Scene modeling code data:
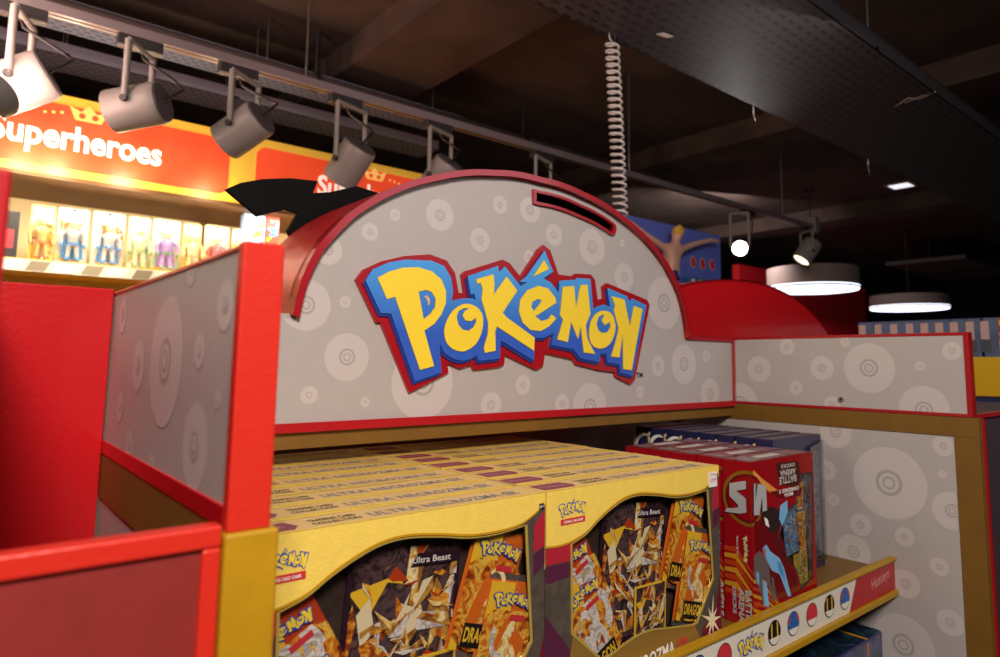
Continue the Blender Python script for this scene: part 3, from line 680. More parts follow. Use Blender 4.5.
    for m, q in ((mat('deck_grey', '#6A5A58', .35), ((122, 425), (142, 405), (168, 425), (178, 470), (182, 520), (200, 590), (190, 588), (165, 500), (158, 560), (168, 606), (160, 608), (140, 545), (122, 500))),
                 (LBL, ((152, 398), (166, 382), (182, 408), (215, 432), (232, 470), (258, 570), (246, 572), (215, 490), (188, 478), (168, 440))),
                 (LBL, ((152, 510), (168, 520), (178, 612), (158, 606))), (LBL, ((130, 480), (140, 485), (142, 530), (132, 522))), (BXR, ((154, 392), (166, 402), (164, 432), (152, 420))), (BLU, ((205, 440), (222, 455), (238, 520), (214, 480))),
                 (mat('deck_grey', '#6A5A58', .35), ((184, 500), (194, 505), (204, 585), (194, 580)))):
        b.flat(f, [q5(*p) for p in q], m, .0010)
    # flame sweep at the foot on both faces
    for k in range(7):
        z0 = .018+k*.010; b.flat(fl, clip([(-RT, z0+.028), (-RT*.55, z0+.03), (0, z0), (0, z0-.004), (-RT*.6, z0+.022), (-RT, z0+.022)], rect(-RT, 0, 0, RH)), GLD if k % 2 else ORB, .0003+.00002*k)
        b.flat(f, clip([(0, z0), (.03, z0-.012), (.07, -.002+k*.004), (.07, -.006+k*.004), (.03, z0-.017), (0, z0-.005)], rect(0, 0, .1, RH)), GLD if k % 2 else ORB, .0006+.00002*k)
    # wordmarks turned on their side along the left face
    small_logo(b, fl, -.015, q4(60, 340)[1], q4(60, 340)[1]-q4(60, 442)[1], .011, .0009, -90)
    b.text(fl, 'TRADING CARD GAME', -.025, q4(40, 345)[1], .028, .003, WHITE, .0009, 0, -90)
    z1_ = q4(60, 538)[1]
    bl = z1_-.003; b.text(fl, 'BATTLE', -.012, z1_, bl, .010, SILV, .0012, .04, -90); b.text(fl, 'ARENA', -.023, z1_, bl, .009, SILV, .0012, .04, -90); b.text(fl, 'DECKS', -.033, z1_, bl*.8, .006, SILV, .0012, .04, -90)
    b.build('carton', t)
    b = MB(); c = (.145, .12)
    inner = [(c[0]+(x-c[0])*.95, c[1]+(z-c[1])*.97) for x, z in win]
    b.prism(f, [win, inner[::-1]], 0, .0008, SILD); b.build('window_border', t)
    card(t, .172, .172, .030, .062, -3, .018, 21, [ORB, CRM, YEL, RBD, GRYA], CRM); card(t, .170, .108, .034, .056, 0, .016, 22, [ORB, GRN, YEL, LBL]); card(t, .166, .052, .040, .052, 3, .014, 23, [GRN, CRM, YEL, ORB, LBL])
    card(t, .132, .120, .046, .090, 4, .012, 24, [BLU, LBL, GRYA, WHITE, PUR, TEA], DPU)
    b = MB(); b.flat(f, win, clear_mat('deck_film', '#f2f2f2', .16, .08, .5, 20), -.0005); b.build('window_film', t)
    return t
rp = make_red(); first = True
for k in range(5):
    o = rp if k == 0 else copy_tree(rp)
    o.location = (.790+(.003*(k % 2)), .186+k*.0485, SHZ+.0006)
    o['label'] = 'red battle deck box standing upside down at the front of its column' if k == 0 else 'red battle deck box, %s one back in the red column' % ORD[k]

# ------------------------------------------------------------------ dark blue boxes behind
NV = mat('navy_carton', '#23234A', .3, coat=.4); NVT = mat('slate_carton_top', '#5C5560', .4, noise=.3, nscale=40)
t = thing('navy_deck_box', (0, 0, 0), '', 'boxed toy', 'navy deck boxes in a column behind the red ones')
NW, NH, NT = .176, .243, .0338
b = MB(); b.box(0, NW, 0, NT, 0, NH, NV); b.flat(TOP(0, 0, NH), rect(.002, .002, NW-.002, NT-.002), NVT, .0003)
fl = Fr((0, 0, 0), (0, -1, 0), (0, 0, 1)); ff = FRONT()
for a0 in (0,):
    o1 = [(-.012+.026*math.cos(a), .205+.026*math.sin(a)) for a in [1.2+k*.2 for k in range(13)]]; o2 = [(-.008+.021*math.cos(a), .205+.021*math.sin(a)) for a in [1.2+k*.2 for k in range(13)]][::-1]
    b.flat(fl, clip(o1+o2, rect(-NT, 0, 0, NH)), WHITE, .0004)
small_logo(b, fl, -.043, .236, .038, .012, .0005, -90)
b.flat(fl, rect(-NT+.003, .180, -NT+.016, .196), BLU, .0004)
b.flat(ff, rect(.01, .02, NW-.01, NH-.03), art_mat('navy_print', ['#1C1C3C', '#3C4A70', '#8C8CA0', '#2A2848', '#6A4058'], 40), .0004)
b.build('carton', t)
b = MB(); b.prism(ff, [(NW*.6, .02), (NW-.003, .012), (NW-.003, NH-.01), (NW*.7, NH-.02)], 0, .006, clear_mat('navy_blister', '#e0e4e8', .3, .15, .4, 40)); b.build('blister', t)
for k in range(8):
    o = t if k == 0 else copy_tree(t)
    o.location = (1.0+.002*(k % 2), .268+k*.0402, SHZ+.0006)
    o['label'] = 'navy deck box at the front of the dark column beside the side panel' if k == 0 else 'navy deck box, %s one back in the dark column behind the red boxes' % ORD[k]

# ------------------------------------------------------------------ lower shelf
LZ = -.66
bm_obj('lower_shelf', [(.022, W-.001, .17, .652, LZ-.014, LZ)], BROWNG, bay, .001)
TEALD = mat('tin_dark_teal', '#182A30', .3, coat=.5)
t = thing('blue_gift_box', (0, 0, 0), '', 'boxed toy', 'dark blue boxes on the lower shelf')
b = MB(); b.box(0, .205, 0, .115, 0, .268, mat('gift_navy', '#1C2450', .28, coat=.6))
b.flat(TOP(0, 0, .268), rect(.004, .004, .201, .111), art_mat('gift_print', ['#0E1420', '#1C3038', '#141A38', '#2C5058', '#1A1638'], 22), .0003)
b.flat(FRONT(), rect(.004, .004, .201, .264), art_mat('gift_front_print', ['#141A38', '#2C5058', '#3A3070', '#5A5A88', '#1A1638'], 22), .0003)
b.build('carton', t, None, .004)
b = MB(); b.tube([(.14, -.001, .262), (.14, -.001, .02)], .0015, GLD, 8); b.tube([(.14, .0, .2685), (.14, .11, .2685)], .0015, GLD, 8); b.build('gold_piping', t)
spots_ = [(.985, .186), (.985, .305), (.985, .424), (.765, .186), (.765, .305), (.545, .186), (.545, .305)]
lab = ['front right blue gift box on the lower shelf beside the side panel', 'blue gift box behind the front right one on the lower shelf', 'rearmost blue gift box on the lower shelf beside the side panel', 'blue gift box in the middle front of the lower shelf', 'blue gift box behind the middle front one on the lower shelf', 'blue gift box furthest left in the front of the lower shelf', 'blue gift box furthest left at the rear of the lower shelf']
for k, (x, y) in enumerate(spots_):
    o = t if k == 0 else copy_tree(t); o.location = (x+.028, y, LZ+.0006); o['label'] = lab[k]

#BACKGROUND
# ------------------------------------------------------------------ the room
CEIL = 1.85
def struct_box(name, q, m, lab=None):
    o = bm_obj(name, [q], m); struct(o)
    if lab: o['label'] = lab
    return o
CONC = mat('ceiling_concrete', '#544039', .85, noise=.45, nscale=3, bump=.4, bscale=12)
struct_box('floor', (-3, 16, -5, 8, -1.6, -1.5), mat('floor_vinyl', '#5A5552', .35, noise=.15, nscale=3))
struct_box('ceiling', (-3, 16, -5, 8, CEIL, CEIL+.1), CONC)
WALLM = mat('wall_dark_paint', '#1C1618', .8, noise=.2, nscale=2)
struct_box('wall_back', (-3, 16, 8, 8.1, -1.5, CEIL), WALLM)
struct_box('wall_left', (-3.1, -3, -5, 8.1, -1.5, CEIL), WALLM)
struct_box('wall_right', (16, 16.1, -5, 8.1, -1.5, CEIL), WALLM)
struct_box('wall_front', (-3, 16, -5.1, -5, -1.5, CEIL), WALLM)
# downstand beams running away from the camera
def ceil_x(px, py): return at(px, py, 2, CEIL)
for k, (x0, x1) in enumerate(((at(330, 80, 2, CEIL-.16).x, at(410, 100, 2, CEIL-.16).x), (4.1, 4.5), (7.2, 7.6))):
    struct_box('trim_%d' % (k+1), (x0, x1, -5, 8, CEIL-.16, CEIL-.0005), CONC, 'concrete downstand beam under the ceiling')

# pipe along the ceiling
b = MB(); p = at(250, 60, 1, 2.9)
y_p, z_p = 3.0, at(300, 78, 1, 3.0).z
z_p = min(z_p, CEIL-.08)
b.tube([(-.6, y_p, z_p), (4.6, y_p, z_p)], .045, mat('pipe_grey', '#5A4C4C', .5), 14)
o = thing_w('ceiling_pipe', (1.2, y_p, z_p), 'grey pipe running under the brown concrete ceiling', 'pipe'); b.build('pipe', o)
for k in range(4):
    b = MB(); x = -.2+k*1.45; b.tube([(x, y_p, z_p), (x, y_p, CEIL)], .012, DARKM, 8); b.tube([(x-.012, y_p, z_p), (x+.012, y_p, z_p)], .052, DARKM, 14); b.build('pipe_clamp', o)

def slot_mat(name, col, dark, sx_, sy_):
    m = mat(name, col, .5); nt = m.node_tree; bs = nt.nodes['Principled BSDF']
    tc = nt.nodes.new('ShaderNodeTexCoord'); s = nt.nodes.new('ShaderNodeSeparateXYZ'); nt.links.new(tc.outputs['Object'], s.inputs[0])
    def M(op, a, b_=None):
        n = nt.nodes.new('ShaderNodeMath'); n.operation = op
        for i, q in enumerate((a, b_)):
            if q is None: continue
            if isinstance(q, (int, float)): n.inputs[i].default_value = q
            else: nt.links.new(q, n.inputs[i])
        return n.outputs[0]
    row = M('FLOOR', M('DIVIDE', s.outputs['Y'], sy_))
    fx = M('FRACT', M('ADD', M('DIVIDE', s.outputs['X'], sx_), M('MULTIPLY', row, .5))); fy = M('FRACT', M('DIVIDE', s.outputs['Y'], sy_))
    k = M('MULTIPLY', M('LESS_THAN', fx, .6), M('LESS_THAN', fy, .3))
    mx = nt.nodes.new('ShaderNodeMix'); mx.data_type = 'RGBA'; mx.inputs['A'].default_value = lin(col); mx.inputs['B'].default_value = lin(dark)
    nt.links.new(k, mx.inputs['Factor']); nt.links.new(mx.outputs['Result'], bs.inputs['Base Color']); return m
TRAY = slot_mat('slotted_tray', '#3E383A', '#050405', .06, .04)
TRAYG = slot_mat('galvanised_tray', '#9494A8', '#3A3A44', .045, .035)
def tray(x0, x1, y0, y1, z, m, lab, hang):
    t = thing_w('cable_tray', ((x0+x1)/2, (y0+y1)/2, z), lab, 'cable tray')
    b = MB(); b.box(x0, x1, y0, y1, z, z+.003, m); b.build('tray_bed', t)
    for y in (y0, y1-.004):
        b = MB(); b.box(x0, x1, y, y+.004, z, z+.06, m); b.box(x0, x1, y-.003, y+.007, z+.058, z+.062, m); b.build('side_rail', t)
    for x in hang:
        b = MB()
        for y in (y0+.03, y1-.03): b.tube([(x, y, z+.004), (x, y, CEIL)], .005, STEEL, 6)
        b.box(x-.015, x+.015, y0, y1, z+.004, z+.016, DARKM); b.build('hanger', t)
    return t
tray(.6, 9, .60, 1.20, 1.25, TRAY, 'wide dark slotted cable tray hanging across the upper right', [2.4, 4.6, 6.8])
tz = 1.45; ya = at(60, 40, 2, tz).y; yb = at(60, 78, 2, tz).y
tray(-.8, 2.2, 3.0, 3.22, 1.55, TRAYG, 'galvanised cable tray above the yellow fascia, behind the spotlights', [0, 1.0, 2.0])
tray(-.8, 2.35, 3.5, 3.75, 1.55, TRAYG, 'second galvanised cable tray further back above the fascia', [0.2, 1.0])

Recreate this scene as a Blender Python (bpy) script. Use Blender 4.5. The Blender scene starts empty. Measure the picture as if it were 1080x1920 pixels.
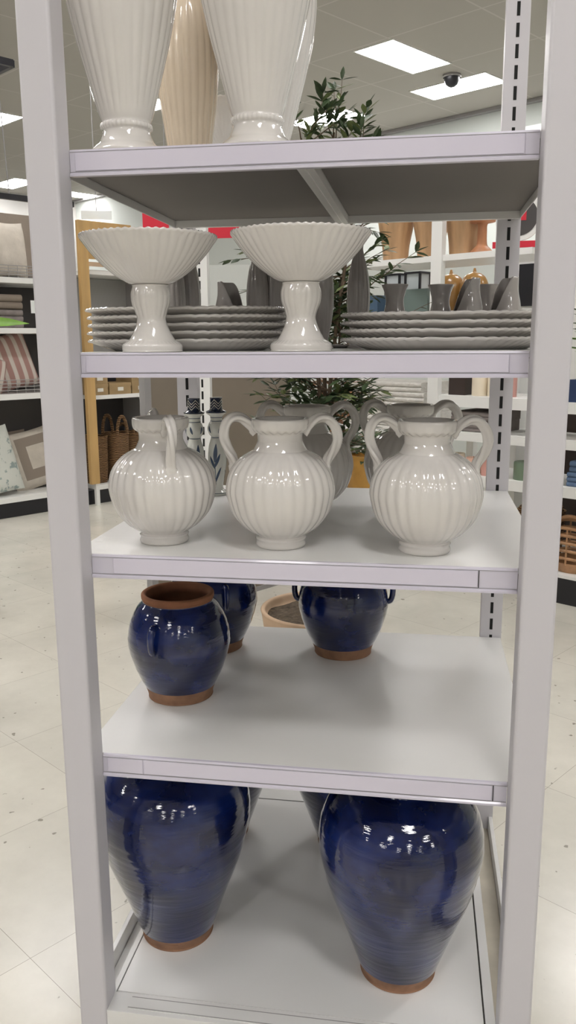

Required task: Repeat, exactly as they stand above, the lines from the line with "NV = mat('navy_carton', '#23234A', .3, coat=.4);" to the line with "NW, NH, NT = .176, .243, .0338", both lines included.

Written solution:
NV = mat('navy_carton', '#23234A', .3, coat=.4); NVT = mat('slate_carton_top', '#5C5560', .4, noise=.3, nscale=40)
t = thing('navy_deck_box', (0, 0, 0), '', 'boxed toy', 'navy deck boxes in a column behind the red ones')
NW, NH, NT = .176, .243, .0338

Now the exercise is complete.